Reposted from Daily Media Report of the American Iron and Steel Institute


Treasury Says China Is Not Currency Manipulator

November 28, 2012 | DMR of AISI as seen in MarketWatch

WASHINGTON — The Treasury Department on Tuesday again declined to name China a currency manipulator, citing progress in the emerging nation’s currency appreciation.

In its semiannual report on exchange-rate policies, the Treasury said China’s currency remains “significantly undervalued,” and that “further appreciation of the [yuan] against the dollar and other major currencies is warranted.”

President Barack Obama has argued that pressure from his administration has pushed the Chinese currency higher against the dollar.

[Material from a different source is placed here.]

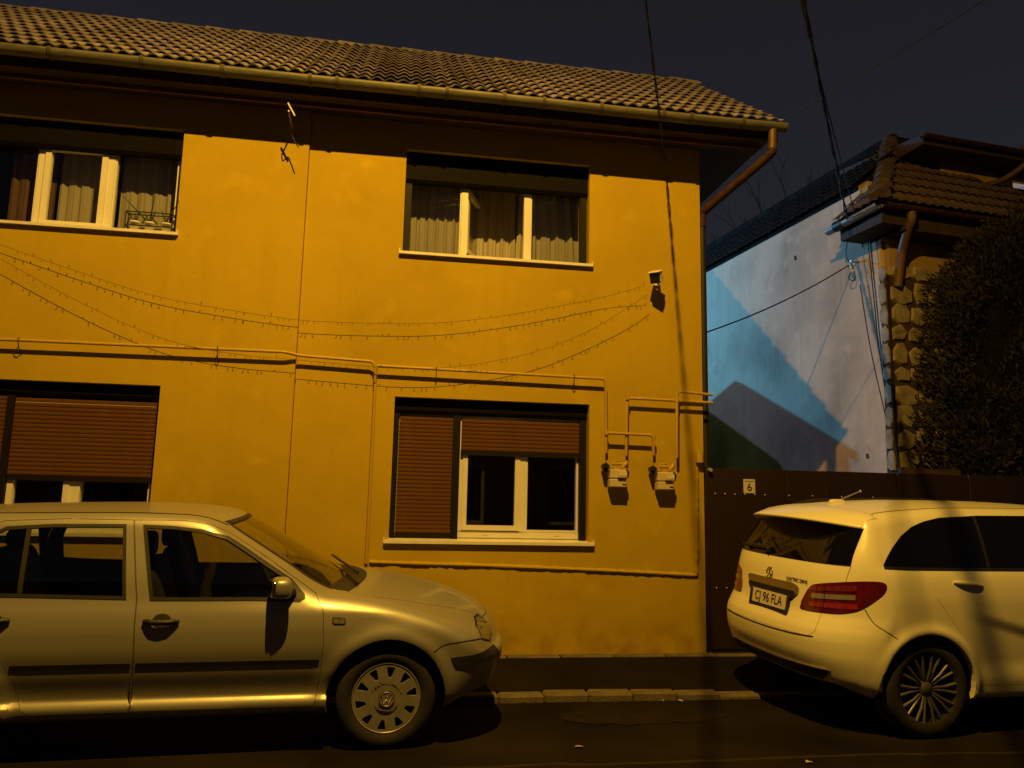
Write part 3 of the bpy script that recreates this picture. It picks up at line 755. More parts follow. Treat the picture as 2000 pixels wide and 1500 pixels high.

Treasury said that the yuan has appreciated by 9.7% against the dollar since June 2010 and 12.6% when adjusted for inflation.

Labeling China a “currency manipulator” would likely be more of a symbolic move, but it could have a trade impact. The designation would only trigger official talks between the United States and China over the value of the yuan.

But analysts said the key impact of the label would be to give Congress a green light to impose tariffs on Chinese imports.

Measures to slap punitive tariffs on Chinese products have long been popular in Congress, but have never cleared both chambers.

Many U.S. manufacturers argue that China has held the value of its currency artificially low in order to lower the cost of its goods in the United States.

Through September, America has run up a trade deficit in goods of $232 billion this year against China, according to Commerce Department data. That’s wider than the $217 billion trade gap through the same period of 2011.

Supporters of free trade worry that the tariffs might violate World Trade Organization rules and could prompt Beijing to retaliate, as it has done so in other trade disputes.

For this reason, a succession of U.S. administrations has argued that behind-the-scenes pressure was much more effective to get China to strengthen its currency.

In a statement, Sen. Charles Schumer, a Democrat of New York who has complained about the impact of Chinese imports on manufacturers in his state, said he was disappointed in the decision. “It’s time for the Obama administration to rip off the Band-Aid, and force China to play by the same rules as all other countries,” he said in a statement.

The value of China’s currency became a election-year issue, especially in the swing state of Ohio. Republican presidential candidate Mitt Romney had promised to cite China as a currency manipulator during his first day in office. He lost the state as well as the national election.

Obama’s campaign, in contrast, announced various trade sanctions against China and also criticized Romney’s ties to Chinese companies.